Facing these potent weapons, Harvard will deploy a defense that ranks second in the conference in rushing defense but has given up at least 20 points in the last four games.

“Coaches drew up a great scheme for us, just like they do for every team,” Brown said. “We’re trying to go out and execute that scheme.”

The defensive line has played a steady role. Paced by sophomore defensive end D.J. Bailey, the Crimson leads the Ancient Eight with 22 sacks. But injuries have forced the linebacker core to depend on raw talent, and talented quarterbacks have sometimes picked apart the secondary.

Can Harvard clamp down on the Torgersen-Watson-Solomon triumvirate? If so, then the achievement would rank as the defensive feat of the year.

Penn’s defense has weaknesses of its own. The bad news started in week five, when senior linebacker and predicted tackle leader Donald Panciello went down with an injury.

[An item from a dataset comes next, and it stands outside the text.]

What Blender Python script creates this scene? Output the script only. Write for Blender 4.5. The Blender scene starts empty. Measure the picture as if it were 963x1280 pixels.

Linebacker Colton Moskal (75 tackles) has played well in his teammate’s absence, but collectively the Quakers sit sixth in the Ivy League in yardage allowed. A toothless defensive line has combined for nine sacks—worse than all conference foes.

This week, Penn confronts a Harvard offense that has performed effectively, if not efficiently. After eight weeks, the Crimson has committed 18 turnovers; only Cornell has matched that total.

But the athleticism of senior quarterback Joe Viviano has compensated for any struggles. He averages 231 yards per game and has tossed 13 touchdowns.

Shelton-Mosley and Firkser have grabbed eight of these scores. The two targets both average over 75 yards a game. Recently sophomore Adam Scott has joined the mix: Last week he was named Ivy League Offensive Player of the Week after recording 109 receiving yards and two touchdowns.

Especially in 2016, however, these two football teams are more than the sums of their parts. More accurately, they are the sums of their histories—long narratives that include a combined 34 Ancient Eight titles.

Tonight Harvard has an opportunity to add one more.

“We know this is the biggest test of the year right now,” Firkser said. “Our team is definitely mentally prepared.”